• Work to complete: Write out the material exactly, with the pictures left out.

• Data provided:
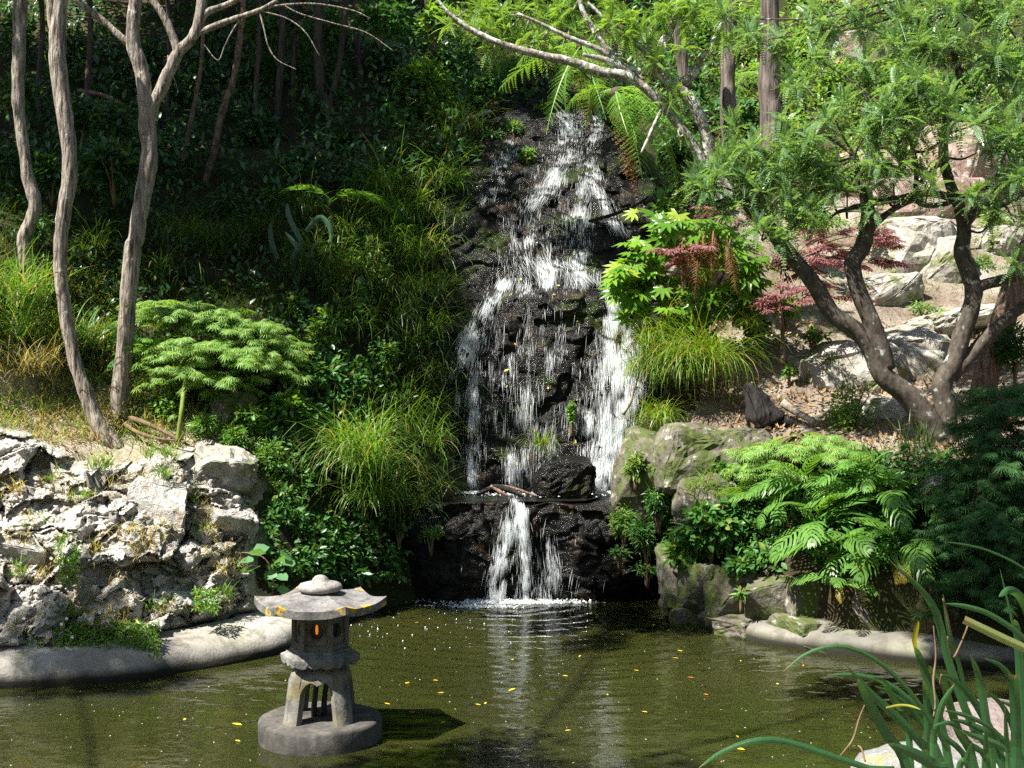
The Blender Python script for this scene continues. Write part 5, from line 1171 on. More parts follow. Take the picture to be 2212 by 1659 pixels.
# strap ferns: arching fronds with narrow glossy pinnae, each frond a part
BL = [mesh('frond', *T_frond(11, .30, .036, a, b, seed=k, curl=.35), M['fern'], True) for k, (a, b) in enumerate([(.9, -.6), (.7, -.8), (.45, -.8), (1.1, -.2), (.3, -1.1)])]
BLO = mesh('frond', *T_frond(12, .24, .028, .4, -1.3, seed=9, curl=.5), M['fern_old'], True)
def strap_fern(label, x, y, Yd, nf, L, seed, front=True, old=0, group='strap ferns over the stone wall', loc=None):
    r = R(seed); t = thing('strap_fern', label, 'fern', P(x, y, Yd) if loc is None else loc, group)
    for k in range(int(nf * .8)):
        az = r.uniform(-3.4, .3) if front and r.random() < .75 else r.uniform(0, 6.28)
        put('frond', BL[r.integers(0, 5)], t, (r.normal() * .05, r.normal() * .05, r.uniform(-.03, .05)), (r.normal() * .25, r.normal() * .15, az), r.uniform(*L) * 1.3)
    for k in range(old): put('frond', BLO, t, (0, 0, 0), (r.normal() * .3, .2, r.uniform(-2.6, -.5)), r.uniform(*L) * .9)
    return t
for a in [('bright strap fern overhanging the mossy wall stones', 1835, 1225, 11.75, 17, (.50, .72), 90, 1), ('strap fern left of the fern trunk above the wall', 1760, 1175, 11.9, 13, (.45, .62), 91, 0), ('strap fern high on the slope below the kowhai base', 1900, 1120, 12.0, 15, (.5, .7), 92, 0),
          ('strap fern on the terrace behind the broad-leaved herb', 1720, 1085, 12.2, 14, (.45, .6), 93, 0), ('strap fern with a yellowing frond beside the dark maple', 1960, 1235, 11.5, 13, (.5, .68), 94, 3), ('strap fern in the middle of the right shrubs', 1840, 1075, 12.3, 14, (.45, .62), 95, 0),
          ('strap fern under the right stem of the kowhai', 1975, 1090, 12.1, 13, (.45, .62), 96, 0), ('low strap fern drooping to the pond kerb', 1800, 1300, 11.5, 8, (.28, .42), 97, 2), ('small strap fern at the terrace lip', 1660, 1130, 12.25, 9, (.35, .5), 98, 0)]:
    strap_fern(a[0], a[1] + 15, a[2] - 38, a[3] - .1, a[4], a[5], a[6], old=a[7])
strap_fern('small glossy fern behind the forked tree trunk', 315, 770, 13.3, 12, (.35, .5), 99, group='small ferns on the left bank')
strap_fern('lone fern high on the shaded slope above the flax', 716, 440, 15.6, 4, (.5, .7), 100, group='small ferns on the left bank')
V, F = tube([P(1880, 1395, 11.4), P(1868, 1330, 11.45), P(1850, 1260, 11.6), P(1838, 1220, 11.75)], [.12, .11, .10, .08], 20, 12, .4, 5)
single('fern_trunk', V, F, M['fibre'], P(1880, 1395, 11.4), 'short shaggy brown fern trunk above the right kerb', 'fern trunk', smooth=True)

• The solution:
The Blender Python script for this scene continues. Write part 5, from line 1171 on. More parts follow. Take the picture to be 2212 by 1659 pixels.
# strap ferns: arching fronds with narrow glossy pinnae, each frond a part
BL = [mesh('frond', *T_frond(11, .30, .036, a, b, seed=k, curl=.35), M['fern'], True) for k, (a, b) in enumerate([(.9, -.6), (.7, -.8), (.45, -.8), (1.1, -.2), (.3, -1.1)])]
BLO = mesh('frond', *T_frond(12, .24, .028, .4, -1.3, seed=9, curl=.5), M['fern_old'], True)
def strap_fern(label, x, y, Yd, nf, L, seed, front=True, old=0, group='strap ferns over the stone wall', loc=None):
    r = R(seed); t = thing('strap_fern', label, 'fern', P(x, y, Yd) if loc is None else loc, group)
    for k in range(int(nf * .8)):
        az = r.uniform(-3.4, .3) if front and r.random() < .75 else r.uniform(0, 6.28)
        put('frond', BL[r.integers(0, 5)], t, (r.normal() * .05, r.normal() * .05, r.uniform(-.03, .05)), (r.normal() * .25, r.normal() * .15, az), r.uniform(*L) * 1.3)
    for k in range(old): put('frond', BLO, t, (0, 0, 0), (r.normal() * .3, .2, r.uniform(-2.6, -.5)), r.uniform(*L) * .9)
    return t
for a in [('bright strap fern overhanging the mossy wall stones', 1835, 1225, 11.75, 17, (.50, .72), 90, 1), ('strap fern left of the fern trunk above the wall', 1760, 1175, 11.9, 13, (.45, .62), 91, 0), ('strap fern high on the slope below the kowhai base', 1900, 1120, 12.0, 15, (.5, .7), 92, 0),
          ('strap fern on the terrace behind the broad-leaved herb', 1720, 1085, 12.2, 14, (.45, .6), 93, 0), ('strap fern with a yellowing frond beside the dark maple', 1960, 1235, 11.5, 13, (.5, .68), 94, 3), ('strap fern in the middle of the right shrubs', 1840, 1075, 12.3, 14, (.45, .62), 95, 0),
          ('strap fern under the right stem of the kowhai', 1975, 1090, 12.1, 13, (.45, .62), 96, 0), ('low strap fern drooping to the pond kerb', 1800, 1300, 11.5, 8, (.28, .42), 97, 2), ('small strap fern at the terrace lip', 1660, 1130, 12.25, 9, (.35, .5), 98, 0)]:
    strap_fern(a[0], a[1] + 15, a[2] - 38, a[3] - .1, a[4], a[5], a[6], old=a[7])
strap_fern('small glossy fern behind the forked tree trunk', 315, 770, 13.3, 12, (.35, .5), 99, group='small ferns on the left bank')
strap_fern('lone fern high on the shaded slope above the flax', 716, 440, 15.6, 4, (.5, .7), 100, group='small ferns on the left bank')
V, F = tube([P(1880, 1395, 11.4), P(1868, 1330, 11.45), P(1850, 1260, 11.6), P(1838, 1220, 11.75)], [.12, .11, .10, .08], 20, 12, .4, 5)
single('fern_trunk', V, F, M['fibre'], P(1880, 1395, 11.4), 'short shaggy brown fern trunk above the right kerb', 'fern trunk', smooth=True)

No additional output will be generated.